(Description of the task): Transcribe every entry word for word. Skip the pictures.

[Entries with scene source code]
☆ ☆ ☆ ☆ ☆

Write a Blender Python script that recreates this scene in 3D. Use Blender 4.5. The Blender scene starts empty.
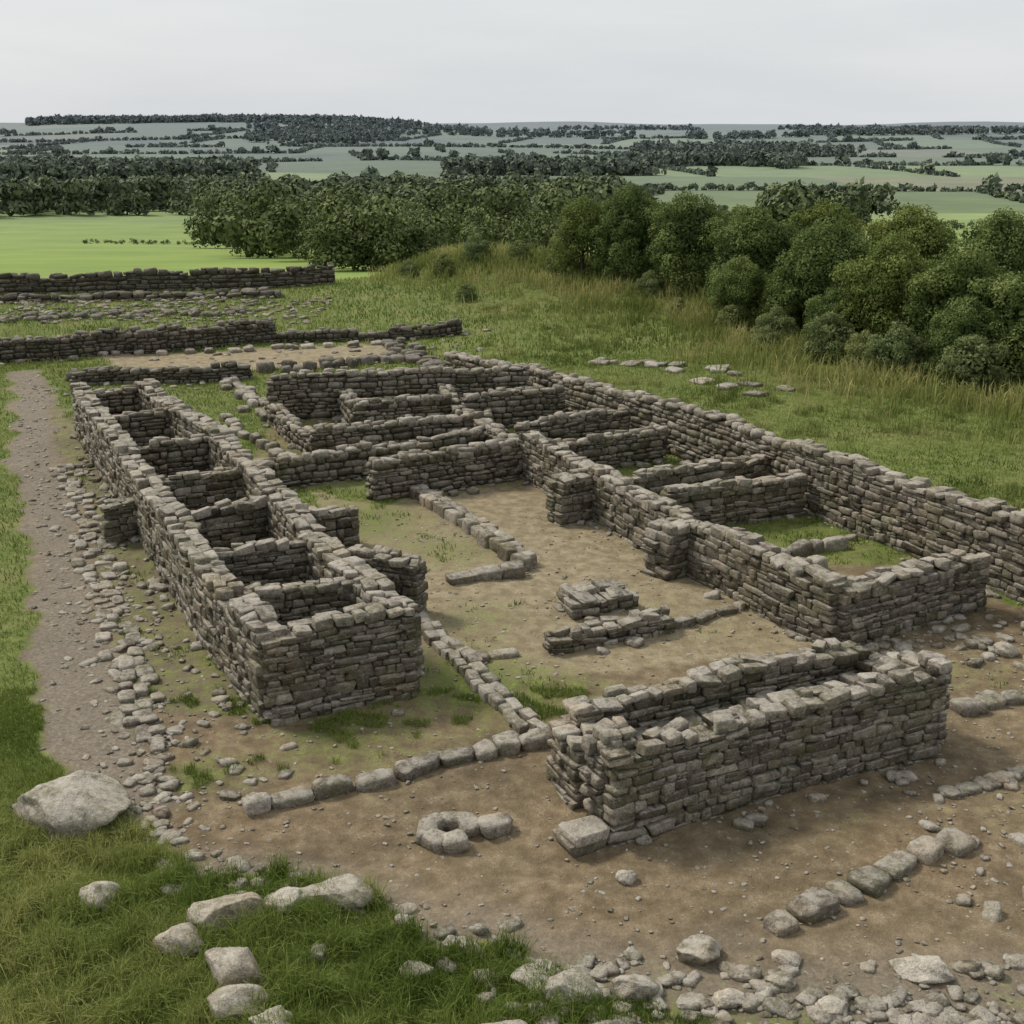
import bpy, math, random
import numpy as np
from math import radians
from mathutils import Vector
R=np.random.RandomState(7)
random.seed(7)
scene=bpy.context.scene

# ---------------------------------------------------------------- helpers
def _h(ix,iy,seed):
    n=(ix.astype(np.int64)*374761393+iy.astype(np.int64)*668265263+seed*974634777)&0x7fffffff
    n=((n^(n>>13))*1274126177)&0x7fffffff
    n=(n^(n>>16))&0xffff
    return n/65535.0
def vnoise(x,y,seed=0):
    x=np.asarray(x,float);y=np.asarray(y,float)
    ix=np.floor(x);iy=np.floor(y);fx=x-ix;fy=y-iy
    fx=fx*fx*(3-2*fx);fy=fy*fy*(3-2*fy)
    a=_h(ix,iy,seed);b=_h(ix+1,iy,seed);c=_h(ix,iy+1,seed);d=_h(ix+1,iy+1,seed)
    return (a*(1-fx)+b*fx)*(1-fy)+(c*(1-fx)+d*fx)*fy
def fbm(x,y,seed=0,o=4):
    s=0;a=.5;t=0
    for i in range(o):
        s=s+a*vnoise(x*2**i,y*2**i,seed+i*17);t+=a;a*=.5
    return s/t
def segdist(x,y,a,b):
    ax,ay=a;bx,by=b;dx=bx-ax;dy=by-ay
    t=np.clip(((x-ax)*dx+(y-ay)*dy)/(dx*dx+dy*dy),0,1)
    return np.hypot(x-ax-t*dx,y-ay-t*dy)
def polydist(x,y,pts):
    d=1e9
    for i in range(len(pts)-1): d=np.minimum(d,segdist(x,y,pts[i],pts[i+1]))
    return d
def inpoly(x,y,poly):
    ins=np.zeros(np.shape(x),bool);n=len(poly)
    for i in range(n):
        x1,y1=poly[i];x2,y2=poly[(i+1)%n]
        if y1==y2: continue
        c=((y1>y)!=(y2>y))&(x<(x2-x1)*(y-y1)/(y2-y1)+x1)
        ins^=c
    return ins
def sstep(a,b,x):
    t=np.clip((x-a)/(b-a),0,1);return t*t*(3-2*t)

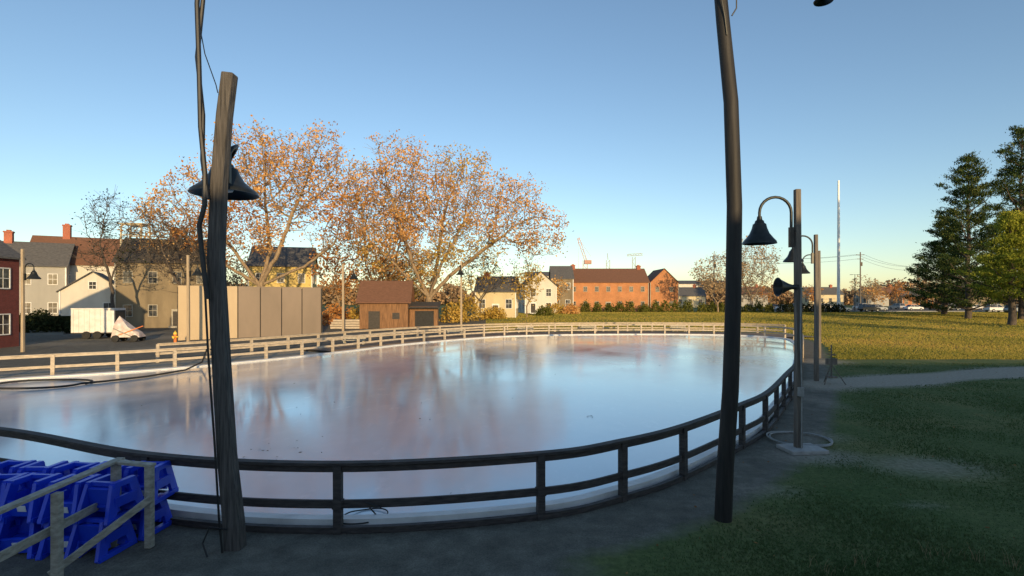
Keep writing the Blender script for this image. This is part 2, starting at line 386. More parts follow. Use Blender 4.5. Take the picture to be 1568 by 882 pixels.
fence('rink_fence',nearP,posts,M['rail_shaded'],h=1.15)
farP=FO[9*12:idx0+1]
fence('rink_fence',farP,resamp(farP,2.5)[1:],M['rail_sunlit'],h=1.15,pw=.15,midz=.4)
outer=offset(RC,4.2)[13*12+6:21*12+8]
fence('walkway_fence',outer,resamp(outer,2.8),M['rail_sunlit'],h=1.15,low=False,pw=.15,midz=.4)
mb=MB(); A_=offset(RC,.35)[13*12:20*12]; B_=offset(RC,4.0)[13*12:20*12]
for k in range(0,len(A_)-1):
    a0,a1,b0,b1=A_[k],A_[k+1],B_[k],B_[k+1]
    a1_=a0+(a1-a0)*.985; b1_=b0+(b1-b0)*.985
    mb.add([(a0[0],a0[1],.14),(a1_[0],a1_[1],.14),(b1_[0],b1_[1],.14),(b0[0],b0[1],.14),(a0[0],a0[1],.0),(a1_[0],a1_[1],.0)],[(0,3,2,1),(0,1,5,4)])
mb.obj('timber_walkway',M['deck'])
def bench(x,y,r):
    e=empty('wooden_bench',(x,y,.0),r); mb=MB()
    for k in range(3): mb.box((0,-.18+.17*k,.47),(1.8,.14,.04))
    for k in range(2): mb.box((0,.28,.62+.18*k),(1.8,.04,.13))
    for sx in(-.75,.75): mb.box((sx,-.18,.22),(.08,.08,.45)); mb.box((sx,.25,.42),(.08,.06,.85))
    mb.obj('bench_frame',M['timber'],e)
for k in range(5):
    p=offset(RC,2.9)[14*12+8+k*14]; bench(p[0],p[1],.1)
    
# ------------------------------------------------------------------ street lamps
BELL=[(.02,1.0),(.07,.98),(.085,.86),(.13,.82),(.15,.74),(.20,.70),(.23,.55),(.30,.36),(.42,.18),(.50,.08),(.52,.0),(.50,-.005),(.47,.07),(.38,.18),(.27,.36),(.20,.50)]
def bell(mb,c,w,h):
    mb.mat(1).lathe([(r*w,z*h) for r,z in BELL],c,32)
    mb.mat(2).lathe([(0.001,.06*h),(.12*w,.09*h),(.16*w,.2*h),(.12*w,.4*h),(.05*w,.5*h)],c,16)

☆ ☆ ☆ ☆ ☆

(Task output):
Write a Blender Python script that recreates this scene in 3D. Use Blender 4.5. The Blender scene starts empty.
import bpy, math, random
import numpy as np
from math import radians
from mathutils import Vector
R=np.random.RandomState(7)
random.seed(7)
scene=bpy.context.scene

# ---------------------------------------------------------------- helpers
def _h(ix,iy,seed):
    n=(ix.astype(np.int64)*374761393+iy.astype(np.int64)*668265263+seed*974634777)&0x7fffffff
    n=((n^(n>>13))*1274126177)&0x7fffffff
    n=(n^(n>>16))&0xffff
    return n/65535.0
def vnoise(x,y,seed=0):
    x=np.asarray(x,float);y=np.asarray(y,float)
    ix=np.floor(x);iy=np.floor(y);fx=x-ix;fy=y-iy
    fx=fx*fx*(3-2*fx);fy=fy*fy*(3-2*fy)
    a=_h(ix,iy,seed);b=_h(ix+1,iy,seed);c=_h(ix,iy+1,seed);d=_h(ix+1,iy+1,seed)
    return (a*(1-fx)+b*fx)*(1-fy)+(c*(1-fx)+d*fx)*fy
def fbm(x,y,seed=0,o=4):
    s=0;a=.5;t=0
    for i in range(o):
        s=s+a*vnoise(x*2**i,y*2**i,seed+i*17);t+=a;a*=.5
    return s/t
def segdist(x,y,a,b):
    ax,ay=a;bx,by=b;dx=bx-ax;dy=by-ay
    t=np.clip(((x-ax)*dx+(y-ay)*dy)/(dx*dx+dy*dy),0,1)
    return np.hypot(x-ax-t*dx,y-ay-t*dy)
def polydist(x,y,pts):
    d=1e9
    for i in range(len(pts)-1): d=np.minimum(d,segdist(x,y,pts[i],pts[i+1]))
    return d
def inpoly(x,y,poly):
    ins=np.zeros(np.shape(x),bool);n=len(poly)
    for i in range(n):
        x1,y1=poly[i];x2,y2=poly[(i+1)%n]
        if y1==y2: continue
        c=((y1>y)!=(y2>y))&(x<(x2-x1)*(y-y1)/(y2-y1)+x1)
        ins^=c
    return ins
def sstep(a,b,x):
    t=np.clip((x-a)/(b-a),0,1);return t*t*(3-2*t)

Keep writing the Blender script for this image. This is part 2, starting at line 386. More parts follow. Use Blender 4.5. Take the picture to be 1568 by 882 pixels.
fence('rink_fence',nearP,posts,M['rail_shaded'],h=1.15)
farP=FO[9*12:idx0+1]
fence('rink_fence',farP,resamp(farP,2.5)[1:],M['rail_sunlit'],h=1.15,pw=.15,midz=.4)
outer=offset(RC,4.2)[13*12+6:21*12+8]
fence('walkway_fence',outer,resamp(outer,2.8),M['rail_sunlit'],h=1.15,low=False,pw=.15,midz=.4)
mb=MB(); A_=offset(RC,.35)[13*12:20*12]; B_=offset(RC,4.0)[13*12:20*12]
for k in range(0,len(A_)-1):
    a0,a1,b0,b1=A_[k],A_[k+1],B_[k],B_[k+1]
    a1_=a0+(a1-a0)*.985; b1_=b0+(b1-b0)*.985
    mb.add([(a0[0],a0[1],.14),(a1_[0],a1_[1],.14),(b1_[0],b1_[1],.14),(b0[0],b0[1],.14),(a0[0],a0[1],.0),(a1_[0],a1_[1],.0)],[(0,3,2,1),(0,1,5,4)])
mb.obj('timber_walkway',M['deck'])
def bench(x,y,r):
    e=empty('wooden_bench',(x,y,.0),r); mb=MB()
    for k in range(3): mb.box((0,-.18+.17*k,.47),(1.8,.14,.04))
    for k in range(2): mb.box((0,.28,.62+.18*k),(1.8,.04,.13))
    for sx in(-.75,.75): mb.box((sx,-.18,.22),(.08,.08,.45)); mb.box((sx,.25,.42),(.08,.06,.85))
    mb.obj('bench_frame',M['timber'],e)
for k in range(5):
    p=offset(RC,2.9)[14*12+8+k*14]; bench(p[0],p[1],.1)
    
# ------------------------------------------------------------------ street lamps
BELL=[(.02,1.0),(.07,.98),(.085,.86),(.13,.82),(.15,.74),(.20,.70),(.23,.55),(.30,.36),(.42,.18),(.50,.08),(.52,.0),(.50,-.005),(.47,.07),(.38,.18),(.27,.36),(.20,.50)]
def bell(mb,c,w,h):
    mb.mat(1).lathe([(r*w,z*h) for r,z in BELL],c,32)
    mb.mat(2).lathe([(0.001,.06*h),(.12*w,.09*h),(.16*w,.2*h),(.12*w,.4*h),(.05*w,.5*h)],c,16)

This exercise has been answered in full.